Il nuovo codice è stato trovato sul retro di un altro manoscritto, il Codice Selden, uno dei sei testi rimasti del «Popolo delle nuvole» mixteco. Già negli Anni 50, grazie a una crepa causata accidentalmente, si era scoperto che sul retro del Selden c’erano tracce di pigmenti colorati. Ma non era stato possibile andare oltre: le uniche tecniche disponibili all’epoca erano troppo invasive e avrebbero distrutto il documento. Solo grazie all’acquisto nel 2014 di uno scanner iperspettrale, una tecnologia che gli astrofisici usano per individuare il colore delle stelle, gli scienziati della Bodleiana, aiutati da colleghi delle università olandesi di Leida e di Delft, hanno potuto scoprire che il Codice Selden era stato scritto su una pelle di daino già usata in precedenza.
Il testo narra una storia che potrebbe svelarci nuovi aspetti di com’era la vita nel Messico precolombiano. Redatto come un moderno fumetto con disegni accompagnati da simboli e testi, il codice raffigura spesso un personaggio identificato con una corda contorta e un pugnale di selce. Sembra essere un re, o un importante patriarca di almeno due lignaggi legati ai siti archeologici di Zaachila e Teozacualco. Davanti a lui, tra persone osannanti, sono raffigurate per la prima volta anche donne, che hanno strani capelli rossi. Ci sono indicazioni di fiumi e di città forse ancora sconosciute, delle quali si narra la storia.

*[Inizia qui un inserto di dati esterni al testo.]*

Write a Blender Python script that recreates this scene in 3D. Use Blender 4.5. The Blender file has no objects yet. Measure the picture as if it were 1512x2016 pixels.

Il lavoro di ricerca, pubblicato sul Journal of Archaelogical Science, è all’inizio, ma promette di rivelare molto sugli Aztechi. E negli archivi della Bodleiana ci sono migliaia di altri fragili manoscritti che attendono uno scanner iperspettrale, inventato per indagare l’Universo e forse ancora più utile per svelare il passato dell’umanità.